- TASK OBJECTIVE: Leaving out the pictures, retype the lines from the beginning of the listing through the line containing "sc.camera = cam".

— Begin DATA SHOWN —

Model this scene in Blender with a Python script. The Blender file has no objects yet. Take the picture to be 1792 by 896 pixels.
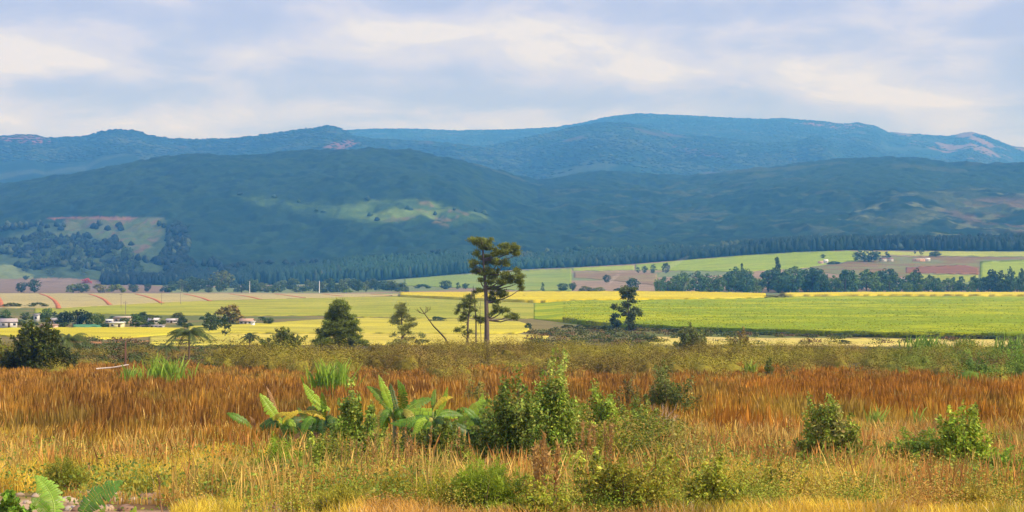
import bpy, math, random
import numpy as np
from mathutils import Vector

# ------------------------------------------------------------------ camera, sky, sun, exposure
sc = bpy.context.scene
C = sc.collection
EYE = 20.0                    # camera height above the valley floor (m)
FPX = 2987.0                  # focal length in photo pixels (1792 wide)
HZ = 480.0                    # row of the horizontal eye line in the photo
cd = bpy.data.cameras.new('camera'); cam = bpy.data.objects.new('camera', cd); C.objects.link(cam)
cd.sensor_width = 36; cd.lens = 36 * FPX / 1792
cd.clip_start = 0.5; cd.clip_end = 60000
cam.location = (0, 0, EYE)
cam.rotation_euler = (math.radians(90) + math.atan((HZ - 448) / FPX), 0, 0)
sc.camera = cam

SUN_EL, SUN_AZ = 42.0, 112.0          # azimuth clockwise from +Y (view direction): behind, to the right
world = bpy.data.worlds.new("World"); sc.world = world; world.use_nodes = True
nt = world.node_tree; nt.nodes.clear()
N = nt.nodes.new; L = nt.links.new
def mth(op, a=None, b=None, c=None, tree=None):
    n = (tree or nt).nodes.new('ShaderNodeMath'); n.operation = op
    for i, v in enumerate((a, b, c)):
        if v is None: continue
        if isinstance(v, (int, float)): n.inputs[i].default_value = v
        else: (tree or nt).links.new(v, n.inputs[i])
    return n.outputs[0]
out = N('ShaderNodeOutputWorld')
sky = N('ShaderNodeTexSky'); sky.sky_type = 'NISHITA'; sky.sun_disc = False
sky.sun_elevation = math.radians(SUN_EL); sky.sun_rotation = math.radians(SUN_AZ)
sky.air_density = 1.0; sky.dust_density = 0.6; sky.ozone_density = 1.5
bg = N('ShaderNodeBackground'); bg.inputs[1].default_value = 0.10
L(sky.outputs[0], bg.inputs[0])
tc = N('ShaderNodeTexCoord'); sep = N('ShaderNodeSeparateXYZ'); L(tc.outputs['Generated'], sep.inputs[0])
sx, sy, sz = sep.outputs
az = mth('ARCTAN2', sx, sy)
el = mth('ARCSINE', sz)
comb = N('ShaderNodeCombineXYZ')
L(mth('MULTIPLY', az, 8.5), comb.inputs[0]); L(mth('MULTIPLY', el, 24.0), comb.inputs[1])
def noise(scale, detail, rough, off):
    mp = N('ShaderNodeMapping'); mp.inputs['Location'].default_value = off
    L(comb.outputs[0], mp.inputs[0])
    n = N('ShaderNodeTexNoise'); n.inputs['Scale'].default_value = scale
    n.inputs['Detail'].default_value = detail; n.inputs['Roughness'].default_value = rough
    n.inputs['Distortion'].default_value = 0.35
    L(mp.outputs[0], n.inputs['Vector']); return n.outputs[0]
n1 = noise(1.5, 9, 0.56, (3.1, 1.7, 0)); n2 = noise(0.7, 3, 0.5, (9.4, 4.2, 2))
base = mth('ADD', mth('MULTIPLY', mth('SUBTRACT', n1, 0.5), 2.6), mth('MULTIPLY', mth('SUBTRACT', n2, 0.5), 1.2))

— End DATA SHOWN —

- ANSWER FOR THIS EXERCISE:
Model this scene in Blender with a Python script. The Blender file has no objects yet. Take the picture to be 1792 by 896 pixels.
import bpy, math, random
import numpy as np
from mathutils import Vector

# ------------------------------------------------------------------ camera, sky, sun, exposure
sc = bpy.context.scene
C = sc.collection
EYE = 20.0                    # camera height above the valley floor (m)
FPX = 2987.0                  # focal length in photo pixels (1792 wide)
HZ = 480.0                    # row of the horizontal eye line in the photo
cd = bpy.data.cameras.new('camera'); cam = bpy.data.objects.new('camera', cd); C.objects.link(cam)
cd.sensor_width = 36; cd.lens = 36 * FPX / 1792
cd.clip_start = 0.5; cd.clip_end = 60000
cam.location = (0, 0, EYE)
cam.rotation_euler = (math.radians(90) + math.atan((HZ - 448) / FPX), 0, 0)
sc.camera = cam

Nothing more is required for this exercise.